Copy, exactly as written, the lines that begin at the one containing "1440 pixels high." and end at the one containing "from mathutils import Matrix, Vector, Quaternion, noise". Skip any pictures in the data below.
**** MATERIAL FOR THE TASK
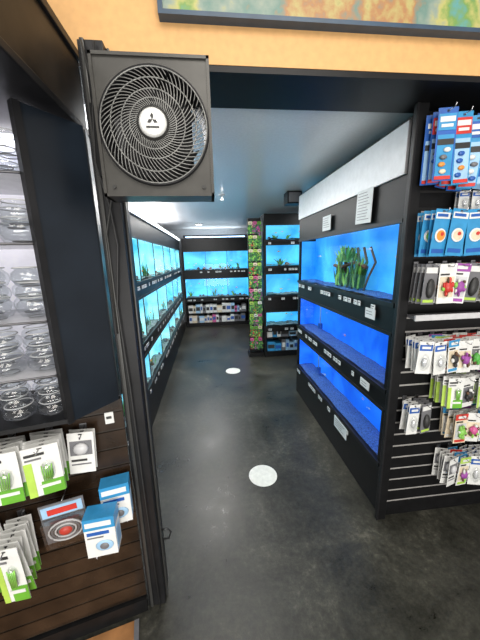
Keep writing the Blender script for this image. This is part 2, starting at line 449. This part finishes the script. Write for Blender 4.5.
for k in range(3):
    a=math.pi/2+k*2*math.pi/3
    c_,s_=math.cos(a),math.sin(a); px,pz=-s_,c_
    q=[(0.0,-0.0465,0.004),(0.008*c_+0.0045*px,-0.0465,0.004+0.008*s_+0.0045*pz),(0.016*c_,-0.0465,0.004+0.016*s_),(0.008*c_-0.0045*px,-0.0465,0.004+0.008*s_-0.0045*pz)]
    fan.add(q,[(0,1,2,3)],INK)
fan.box(-0.017,0.017,-0.0465,-0.045,-0.016,-0.012,INK)
fan.lathe([(0.0001,-0.02),(0.04,-0.022),(0.045,-0.07),(0.0001,-0.07)],BLACKM,32,RX)
for i in range(5):
    a=2*math.pi*i/5; vs=[];fs=[]
    for k in range(7):
        u=k/6; r=0.04+0.085*u; s=0.5+0.25*u
        for q in (0,1):
            aa=a+(s if q else -0.0)*0.9+u*0.35
            vs.append((r*math.cos(aa),0.03+0.035*q,r*math.sin(aa)))
    for k in range(6): fs.append((2*k,2*k+1,2*k+3,2*k+2))
    fan.add(vs,fs,BLACKM,True)
for s in (-1,1):
    fan.cyl(0.005,0.0,0.006,DGREY,10,T(s*(hw-0.02)*0.93,-0.001,-hh+0.025)@RX)
fan.box(-0.20,-0.05,0.085,0.10,-0.10,0.10,BLACK)
fan.box(-0.10,0.10,0.08,0.088,-0.16,0.16,BLACK)
fan.build()
cb=MB('power_cable')
cb.tube([(-0.30,0.989,2.17),(-0.325,0.985,2.0),(-0.337,0.984,1.85),(-0.31,0.985,1.72),(-0.30,0.985,1.6),(-0.325,0.985,1.4),(-0.315,0.985,1.1),(-0.31,0.985,0.6),(-0.30,0.985,0.004)],0.003,INK,6)
cb.tube([(-0.335,0.984,2.17),(-0.30,0.984,1.95),(-0.30,0.984,1.75),(-0.335,0.984,1.62),(-0.335,0.984,1.3)],0.0025,DGREY,6)
cb.build()
hk=MB('cable_hook'); hk.tube([(-0.272,1.05,0.36),(-0.25,1.05,0.37),(-0.235,1.05,0.345),(-0.245,1.05,0.31),(-0.272,1.05,0.31)],0.004,INK,6); hk.build()

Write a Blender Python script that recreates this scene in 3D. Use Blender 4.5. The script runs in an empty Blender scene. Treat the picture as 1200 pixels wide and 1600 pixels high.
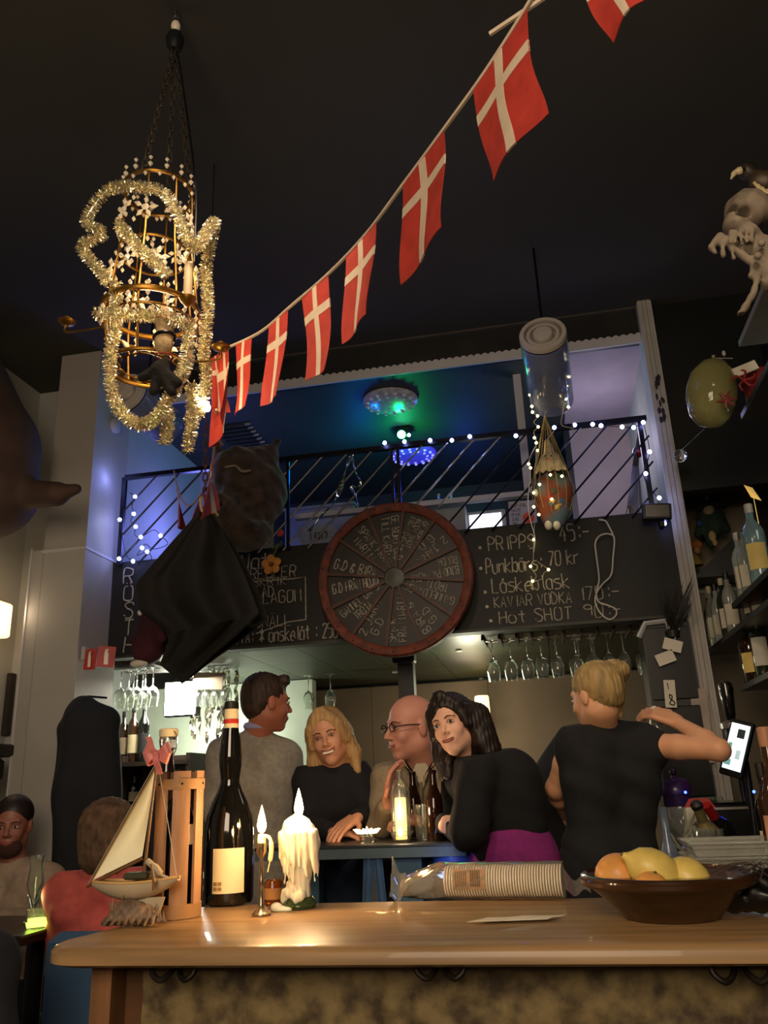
import bpy, math, random
import numpy as np
from mathutils import Vector, Matrix, Euler
random.seed(7); np.random.seed(7)
C = bpy.context.scene.collection
sc = bpy.context.scene
# ---------------- camera ----------------
FPX = 1280.; PITCH = math.radians(18.5); YAW = math.radians(10.5); ROLL = math.radians(2.4); CZ = 1.32
fw = Vector((-math.sin(YAW)*math.cos(PITCH), math.cos(YAW)*math.cos(PITCH), math.sin(PITCH)))
r0 = Vector((math.cos(YAW), math.sin(YAW), 0)); u0 = r0.cross(fw)
RT = math.cos(ROLL)*r0 - math.sin(ROLL)*u0
UP = math.sin(ROLL)*r0 + math.cos(ROLL)*u0
cam = bpy.data.cameras.new('camera'); co = bpy.data.objects.new('camera', cam); C.objects.link(co)
cam.sensor_fit = 'VERTICAL'; cam.sensor_height = 36; cam.lens = 36*FPX/1600; cam.clip_start = .05
mw = Matrix((RT, UP, -fw)).transposed().to_4x4(); mw.translation = (0, 0, CZ); co.matrix_world = mw
sc.camera = co
# ---------------- world, exposure ----------------
w = bpy.data.worlds.new('world'); sc.world = w; w.use_nodes = True
w.node_tree.nodes['Background'].inputs[0].default_value = (.9, .75, .6, 1)
w.node_tree.nodes['Background'].inputs[1].default_value = .022
sc.view_settings.view_transform = 'Standard'; sc.view_settings.look = 'None'
sc.view_settings.exposure = 0; sc.view_settings.gamma = 1; sc.view_settings.use_curve_mapping = False
def light(kind, loc, power, col, size=.1, target=None, spot=None, sizey=None, blend=.5):
    l = bpy.data.lights.new(kind.lower()+'_light', kind); l.energy = power; l.color = col
    if kind == 'AREA':
        l.size = size
        if sizey: l.shape = 'RECTANGLE'; l.size_y = sizey
    else: l.shadow_soft_size = size
    if kind == 'SPOT': l.spot_size = math.radians(spot or 60); l.spot_blend = blend
    o = bpy.data.objects.new(l.name, l); C.objects.link(o); o.location = loc
    if target is not None:
        o.rotation_euler = (Vector(target)-Vector(loc)).to_track_quat('-Z', 'Y').to_euler()
    return o
WARM = (1, .72, .45); CAND = (1, .55, .22)
light('AREA', (-.3, -1.2, 2.3), 62, (1, .78, .56), 1.4, (-.4, 2.6, 1.6))            # unseen warm fill in place of the room's lamps behind the guest
light('SPOT', (1.15, 1.75, 3.1), 26, (1, .74, .46), .05, (.1, 1.45, 1.1), 70)         # downlight over the right end of the bar
light('SPOT', (-.6, 1.3, 3.3), 60, (1, .74, .52), .12, (-.5, 3.15, 1.2), 75)          # downlight on the guests
light('SPOT', (.75, 1.5, 3.2), 30, (1, .82, .62), .12, (.75, 3.4, 1.3), 75)           # light over the bartender
light('AREA', (-2.15, 4.55, 1.97), 11, (1, .98, .85), .35, (-2.1, 4.7, 0))            # work lamp under the balcony
light('POINT', (-2.2, 5.2, 1.66), 20, (.97, 1, .88), .06)
light('POINT', (-.42, 4.8, 1.86), 5.5, (.95, 1, .72), .08)                            # added light without a fitting, brightens the right part of the soffit
light('POINT', (-.5, 5.6, 1.75), 3.5, (1, .8, .55), .08)
light('POINT', (-2.05, 4.7, 2.9), 11, (.2, .22, 1), .12)                             # blue party lamps on the balcony, left
light('POINT', (-2.32, 4.0, 3.05), 1.6, (.25, .3, 1), .1)
light('POINT', (.45, 4.75, 3.2), 4.5, (.85, .76, 1), .15)                             # violet light, right part of the balcony
light('POINT', (-.76, 4.95, 3.42), 5, (.0, 1, .22), .03)                           # green party beam
light('POINT', (-1.05, 5.0, 3.35), 3.5, (.0, .15, 1), .03)
light('POINT', (-.4, 5.5, 3.3), 3.0, (.05, .08, 1), .06)
light('SPOT', (-1.7, 2.4, 1.9), 10, (1, .85, .7), .2, (-2.9, 3.6, 1.9), 100)
light('POINT', (-.3, 2.6, 3.3), .8, (.25, .35, 1), .2)
light('POINT', (1.12, 2.9, 2.5), 1.6, (.95, .95, .8), .1)                             # added light without a fitting, brightens the underside of the high shelf

# ---------------- pixel helpers: real distances are chosen plane by plane ----------------
def ray(x, y): return RT*((x-600)/FPX) + UP*((800-y)/FPX) + fw
CAMP = Vector((0, 0, CZ))
def PY(x, y, v): d = ray(x, y); return CAMP + d*(v/d.y)
def PX(x, y, v): d = ray(x, y); return CAMP + d*(v/d.x)
def PZ(x, y, v): d = ray(x, y); return CAMP + d*((v-CZ)/d.z)
V = Vector
# ---------------- materials ----------------
def hexc(h):
    h = h.lstrip('#'); r = []
    for i in (0, 2, 4):
        c = int(h[i:i+2], 16)/255; r.append(c/12.92 if c <= .04045 else ((c+.055)/1.055)**2.4)
    return tuple(r)
MATS = {}
def mat(name, col='#808080', rough=.6, metal=0., var=.18, scale=6., bump=0., emit=None, es=1., trans=0., alpha=1., ior=1.45, col2=None, stretch=(1, 1, 1), sheen=0., sss=0., coat=0., detail=3):
    if name in MATS: return MATS[name]
    m = bpy.data.materials.new(name); m.use_nodes = True; nt = m.node_tree; b = nt.nodes['Principled BSDF']
    c = hexc(col) if isinstance(col, str) else col
    tc = nt.nodes.new('ShaderNodeTexCoord'); mp = nt.nodes.new('ShaderNodeMapping'); mp.inputs['Scale'].default_value = stretch
    nt.links.new(tc.outputs['Object'], mp.inputs[0])
    n = nt.nodes.new('ShaderNodeTexNoise'); n.inputs['Scale'].default_value = scale; n.inputs['Detail'].default_value = detail
    nt.links.new(mp.outputs[0], n.inputs['Vector'])
    rp = nt.nodes.new('ShaderNodeValToRGB')
    a = tuple(max(0, x*(1-var)) for x in c); d = tuple(min(1, x*(1+var)) for x in c)
    if col2: d = hexc(col2); a = c
    rp.color_ramp.elements[0].position = .35; rp.color_ramp.elements[1].position = .65
    rp.color_ramp.elements[0].color = (*a, 1); rp.color_ramp.elements[1].color = (*d, 1)
    nt.links.new(n.outputs['Fac'], rp.inputs[0]); nt.links.new(rp.outputs[0], b.inputs['Base Color'])
    b.inputs['Roughness'].default_value = rough; b.inputs['Metallic'].default_value = metal
    b.inputs['Transmission Weight'].default_value = trans; b.inputs['IOR'].default_value = ior; b.inputs['Alpha'].default_value = alpha
    if coat: b.inputs['Coat Weight'].default_value = coat
    if sheen: b.inputs['Sheen Weight'].default_value = sheen
    if sss:
        b.inputs['Subsurface Weight'].default_value = sss; b.inputs['Subsurface Radius'].default_value = (.02, .008, .004); b.inputs['Subsurface Scale'].default_value = .5
    if emit:
        b.inputs['Emission Color'].default_value = (*(hexc(emit) if isinstance(emit, str) else emit), 1); b.inputs['Emission Strength'].default_value = es
    if bump:
        bp = nt.nodes.new('ShaderNodeBump'); bp.inputs['Strength'].default_value = bump; bp.inputs['Distance'].default_value = .01
        nt.links.new(n.outputs['Fac'], bp.inputs['Height']); nt.links.new(bp.outputs[0], b.inputs['Normal'])
    MATS[name] = m; return m
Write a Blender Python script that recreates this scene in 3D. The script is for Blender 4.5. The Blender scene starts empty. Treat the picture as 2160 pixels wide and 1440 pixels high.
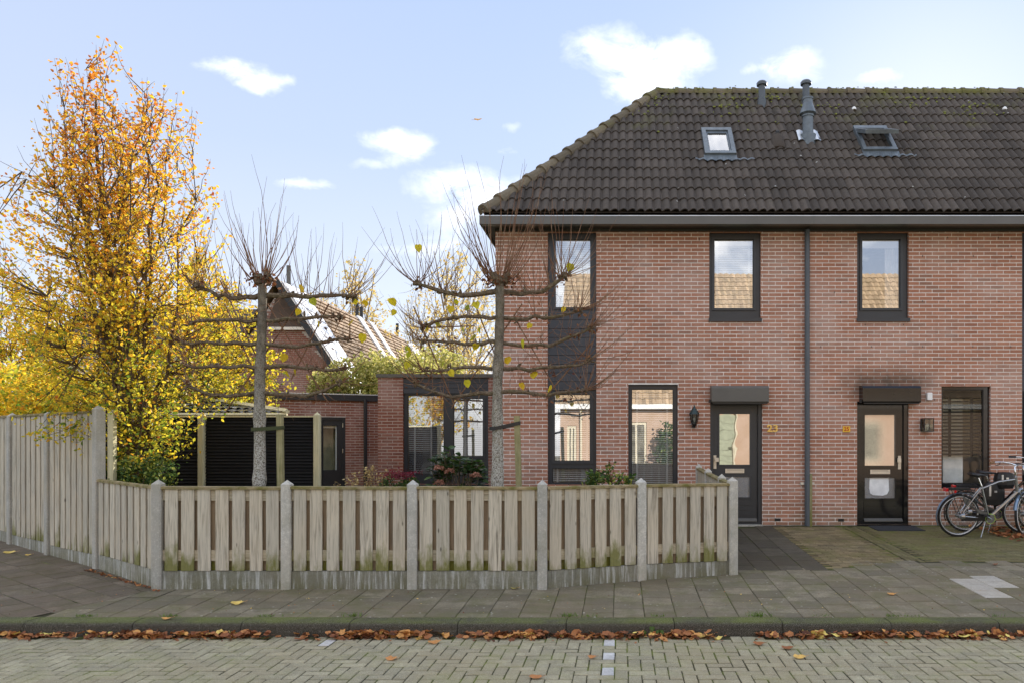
import bpy, bmesh, math, random
import numpy as np
from mathutils import Matrix, Vector, Quaternion, noise as mnoise

random.seed(7)
R = math.radians
S = bpy.context.scene
COL = S.collection

# ------------------------------------------------------------------ camera
CZ = 1.667                      # eye height above the kerb top
F = 1600.0                      # focal length in photo pixels (2160 wide)
VX, VY = 1308.0, 930.0          # vanishing point of the depth direction
cam_d = bpy.data.cameras.new('camera')
cam = bpy.data.objects.new('camera', cam_d)
COL.objects.link(cam)
cam.location = (0, 0, CZ)
cam.rotation_euler = (R(90), 0, 0)
cam_d.sensor_width = 36
cam_d.lens = 36 * F / 2160
cam_d.shift_x = -(VX - 1080) / 2160
cam_d.shift_y = (VY - 720) / 2160
cam_d.clip_start = 0.05
cam_d.clip_end = 2000
S.camera = cam

SUN_AZ, SUN_EL = 22.0, 22.0     # degrees right of +Y, above horizon
SKY = 0.10
EXPO = 0.74
S.view_settings.view_transform = 'Standard'
S.view_settings.look = 'None'
S.view_settings.exposure = EXPO
S.view_settings.gamma = 1
S.view_settings.use_curve_mapping = False
S.render.engine = 'CYCLES'
S.cycles.max_bounces = 8
S.cycles.diffuse_bounces = 4
S.cycles.glossy_bounces = 4
S.cycles.transmission_bounces = 6
S.cycles.transparent_max_bounces = 12
S.cycles.caustics_reflective = False
S.cycles.caustics_refractive = False


# ------------------------------------------------------------------ node helper
class G:
    def __init__(s, nt):
        s.nt = nt; s.n = nt.nodes; s.l = nt.links

    def put(s, sock, val):
        if isinstance(val, bpy.types.NodeSocket):
            s.l.new(val, sock)
        elif isinstance(val, (tuple, list)):
            v = list(val)
            if len(v) == 3 and len(sock.default_value) == 4:
                v = v + [1]
            sock.default_value = v
        else:
            sock.default_value = val

    def math(s, op, a, b=0.0, c=None, clamp=False):
        n = s.n.new('ShaderNodeMath'); n.operation = op; n.use_clamp = clamp
        s.put(n.inputs[0], a); s.put(n.inputs[1], b)
        if c is not None: s.put(n.inputs[2], c)
        return n.outputs[0]

    def vmath(s, op, a, b):
        n = s.n.new('ShaderNodeVectorMath'); n.operation = op
        s.put(n.inputs[0], a); s.put(n.inputs[1], b)
        return n.outputs[0]

    def pos(s):
        return s.n.new('ShaderNodeNewGeometry').outputs['Position']

    def attr(s, name='rnd'):
        n = s.n.new('ShaderNodeAttribute'); n.attribute_name = name
        return n.outputs['Fac']

    def xyz(s, v):
        n = s.n.new('ShaderNodeSeparateXYZ'); s.put(n.inputs[0], v)
        return n.outputs

    def comb(s, x, y, z):
        n = s.n.new('ShaderNodeCombineXYZ')
        s.put(n.inputs[0], x); s.put(n.inputs[1], y); s.put(n.inputs[2], z)
        return n.outputs[0]

    def noise(s, v, scale, detail=3, rough=.5, dist=0.0):
        n = s.n.new('ShaderNodeTexNoise')
        if v is not None: s.put(n.inputs['Vector'], v)
        n.inputs['Scale'].default_value = scale
        n.inputs['Detail'].default_value = detail
        n.inputs['Roughness'].default_value = rough
        n.inputs['Distortion'].default_value = dist
        return n.outputs['Fac']

    def voro(s, v, scale, feature='F1', out='Distance'):
        n = s.n.new('ShaderNodeTexVoronoi'); n.feature = feature
        if v is not None: s.put(n.inputs['Vector'], v)
        n.inputs['Scale'].default_value = scale
        return n.outputs[out]

    def ramp(s, fac, stops, interp='LINEAR'):
        n = s.n.new('ShaderNodeValToRGB'); s.put(n.inputs[0], fac)
        cr = n.color_ramp; cr.interpolation = interp
        while len(cr.elements) < len(stops): cr.elements.new(0.5)
        for e, (p, c) in zip(cr.elements, stops):
            e.position = p
            e.color = (c, c, c, 1) if isinstance(c, (int, float)) else tuple(c) + (1,)
        return n.outputs[0]

    def map(s, v, a, b, c=0.0, d=1.0):
        n = s.n.new('ShaderNodeMapRange'); n.clamp = True
        s.put(n.inputs[0], v)
        for i, x in enumerate((a, b, c, d)): s.put(n.inputs[i + 1], x)
        return n.outputs[0]

    def mix(s, fac, a, b, mode='MIX'):
        n = s.n.new('ShaderNodeMix'); n.data_type = 'RGBA'; n.blend_type = mode
        s.put(n.inputs[0], fac); s.put(n.inputs[6], a); s.put(n.inputs[7], b)
        return n.outputs[2]

    def scale(s, v, x, y, z):
        return s.vmath('MULTIPLY', v, (x, y, z))


# ------------------------------------------------------------------ sky and sun
world = bpy.data.worlds.new('World'); S.world = world
world.use_nodes = True
g = G(world.node_tree)
g.n.clear()
wo = g.n.new('ShaderNodeOutputWorld')
bg = g.n.new('ShaderNodeBackground')
sky = g.n.new('ShaderNodeTexSky')
sky.sky_type = 'NISHITA'; sky.sun_disc = False
sky.sun_elevation = R(SUN_EL)
sky.sun_rotation = R(SUN_AZ)
sky.air_density = 1.0; sky.dust_density = 0.6; sky.ozone_density = 1.5
tc = g.n.new('ShaderNodeTexCoord').outputs['Generated']
d = g.xyz(tc)
el = g.math('MAXIMUM', d[2], 0.0)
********
■ SOLUTION TO THIS PROBLEM ■
Write a Blender Python script that recreates this scene in 3D. The script is for Blender 4.5. The Blender scene starts empty. Treat the picture as 2160 pixels wide and 1440 pixels high.
import bpy, bmesh, math, random
import numpy as np
from mathutils import Matrix, Vector, Quaternion, noise as mnoise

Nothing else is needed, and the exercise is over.